Sage: We actually played our first real show ever with All-In-All, it was the first time we played ‘Blue Seraphim’, so it’s very very cool we get to play our release show with them. I think we were very different the first time we played it.
Joel: They also released a new single, ‘Texas’, sounds really good!
Sage: It’s so good, they’re so good! I’m mostly excited to finally have art that I made and that everyone else made that is so deeply personal to me in the world and other people can listen to it and connect with it…or say it fucking sucks but at least they listened to it
Joel: At least at the house show, we’re playing new songs at the show, the more math-y ones, the song dedicated to Punch the monkey
Any closing dedications or fuck yous or I love yous?
Joel: Thank you Brandon Kempf from Bran the Mystic.
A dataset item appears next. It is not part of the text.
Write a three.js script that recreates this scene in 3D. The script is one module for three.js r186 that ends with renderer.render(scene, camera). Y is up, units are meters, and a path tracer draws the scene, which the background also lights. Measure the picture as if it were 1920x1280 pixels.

I think they’re the best band in Bryan, good Lord! Brandon especially has had an immense influence on me, especially also in my guitar playing, since I took inspiration from bossa nova and classical, in the way I play and stuff. He taught me that, so…no Moon Age without Brandon Kempf. Not a lot of bands without Brandon Kempf, that guy is like the Godfather of the BCS music scene.
Sage: Also big thank you to Brandon. For me, specifically, thank you to Brandon, because when I first showed it to him I thought it was really BUNS, like so bad because it was too boring and plain. I was like “I don’t know if I should show this to Moon Age, I’m kind of embarrassed, it doesn’t sound like anything Joel writes or anyone else writes” and he was like “I think that’s the beauty of it, and you just gotta bring it to everyone and let them put whatever they have into it without letting it take away from your vision and it’ll be perfect“ and that’s exactly what happened…so no Moon Age no Brandon no Brandon no ‘Blue Seraphim’
Harper: Shoutout all my bandmates, love y’all, even Greens Prairie.
Sage: Thank you so much! Come to the house show, listen to the single!
House show and single are on the 24th of April, doors at 6:30. This was Moon Age, I’m Javier Jimenez with KANM Frequency!